#### What to produce:
Output all of the data below exactly as given.

#### Input data:
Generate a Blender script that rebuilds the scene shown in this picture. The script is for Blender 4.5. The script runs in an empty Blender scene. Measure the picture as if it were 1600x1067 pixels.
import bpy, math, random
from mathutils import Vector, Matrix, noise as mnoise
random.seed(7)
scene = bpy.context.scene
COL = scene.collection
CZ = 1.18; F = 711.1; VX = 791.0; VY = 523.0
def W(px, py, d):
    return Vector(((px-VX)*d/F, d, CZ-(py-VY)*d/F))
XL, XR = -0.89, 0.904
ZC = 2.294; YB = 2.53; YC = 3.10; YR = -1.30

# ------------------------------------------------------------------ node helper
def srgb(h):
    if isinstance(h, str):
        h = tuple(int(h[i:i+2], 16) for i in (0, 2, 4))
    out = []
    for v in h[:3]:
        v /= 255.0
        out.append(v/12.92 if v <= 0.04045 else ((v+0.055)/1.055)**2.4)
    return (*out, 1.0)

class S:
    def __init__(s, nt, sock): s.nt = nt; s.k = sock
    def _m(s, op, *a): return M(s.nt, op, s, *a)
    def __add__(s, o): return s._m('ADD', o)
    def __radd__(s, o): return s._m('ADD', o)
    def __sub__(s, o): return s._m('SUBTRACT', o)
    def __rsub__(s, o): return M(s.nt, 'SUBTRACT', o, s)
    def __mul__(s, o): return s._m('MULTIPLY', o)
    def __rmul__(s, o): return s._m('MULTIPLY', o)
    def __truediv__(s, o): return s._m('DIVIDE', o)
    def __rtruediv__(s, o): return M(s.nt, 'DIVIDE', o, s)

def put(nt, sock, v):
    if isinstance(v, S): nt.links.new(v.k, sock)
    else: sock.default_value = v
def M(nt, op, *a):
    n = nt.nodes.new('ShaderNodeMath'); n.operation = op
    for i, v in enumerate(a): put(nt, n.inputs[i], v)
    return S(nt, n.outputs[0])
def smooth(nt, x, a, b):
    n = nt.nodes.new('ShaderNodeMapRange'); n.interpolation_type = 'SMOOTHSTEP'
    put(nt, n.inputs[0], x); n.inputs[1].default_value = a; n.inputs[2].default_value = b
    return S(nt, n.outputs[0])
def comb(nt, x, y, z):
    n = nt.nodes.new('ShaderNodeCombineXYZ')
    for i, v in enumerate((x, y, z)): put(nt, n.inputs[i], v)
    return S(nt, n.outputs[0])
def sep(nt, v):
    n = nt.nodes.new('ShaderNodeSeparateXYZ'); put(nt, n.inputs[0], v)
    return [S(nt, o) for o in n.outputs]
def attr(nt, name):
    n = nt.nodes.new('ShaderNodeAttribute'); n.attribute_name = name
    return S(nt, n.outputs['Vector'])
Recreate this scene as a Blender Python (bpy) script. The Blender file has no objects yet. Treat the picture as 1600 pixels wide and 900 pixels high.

#### Answer for this exercise:
Generate a Blender script that rebuilds the scene shown in this picture. The script is for Blender 4.5. The script runs in an empty Blender scene. Measure the picture as if it were 1600x1067 pixels.
import bpy, math, random
from mathutils import Vector, Matrix, noise as mnoise
random.seed(7)
scene = bpy.context.scene
COL = scene.collection
CZ = 1.18; F = 711.1; VX = 791.0; VY = 523.0
def W(px, py, d):
    return Vector(((px-VX)*d/F, d, CZ-(py-VY)*d/F))
XL, XR = -0.89, 0.904
ZC = 2.294; YB = 2.53; YC = 3.10; YR = -1.30

# ------------------------------------------------------------------ node helper
def srgb(h):
    if isinstance(h, str):
        h = tuple(int(h[i:i+2], 16) for i in (0, 2, 4))
    out = []
    for v in h[:3]:
        v /= 255.0
        out.append(v/12.92 if v <= 0.04045 else ((v+0.055)/1.055)**2.4)
    return (*out, 1.0)

class S:
    def __init__(s, nt, sock): s.nt = nt; s.k = sock
    def _m(s, op, *a): return M(s.nt, op, s, *a)
    def __add__(s, o): return s._m('ADD', o)
    def __radd__(s, o): return s._m('ADD', o)
    def __sub__(s, o): return s._m('SUBTRACT', o)
    def __rsub__(s, o): return M(s.nt, 'SUBTRACT', o, s)
    def __mul__(s, o): return s._m('MULTIPLY', o)
    def __rmul__(s, o): return s._m('MULTIPLY', o)
    def __truediv__(s, o): return s._m('DIVIDE', o)
    def __rtruediv__(s, o): return M(s.nt, 'DIVIDE', o, s)

def put(nt, sock, v):
    if isinstance(v, S): nt.links.new(v.k, sock)
    else: sock.default_value = v
def M(nt, op, *a):
    n = nt.nodes.new('ShaderNodeMath'); n.operation = op
    for i, v in enumerate(a): put(nt, n.inputs[i], v)
    return S(nt, n.outputs[0])
def smooth(nt, x, a, b):
    n = nt.nodes.new('ShaderNodeMapRange'); n.interpolation_type = 'SMOOTHSTEP'
    put(nt, n.inputs[0], x); n.inputs[1].default_value = a; n.inputs[2].default_value = b
    return S(nt, n.outputs[0])
def comb(nt, x, y, z):
    n = nt.nodes.new('ShaderNodeCombineXYZ')
    for i, v in enumerate((x, y, z)): put(nt, n.inputs[i], v)
    return S(nt, n.outputs[0])
def sep(nt, v):
    n = nt.nodes.new('ShaderNodeSeparateXYZ'); put(nt, n.inputs[0], v)
    return [S(nt, o) for o in n.outputs]
def attr(nt, name):
    n = nt.nodes.new('ShaderNodeAttribute'); n.attribute_name = name
    return S(nt, n.outputs['Vector'])
Recreate this scene as a Blender Python (bpy) script. The Blender file has no objects yet. Treat the picture as 1600 pixels wide and 900 pixels high.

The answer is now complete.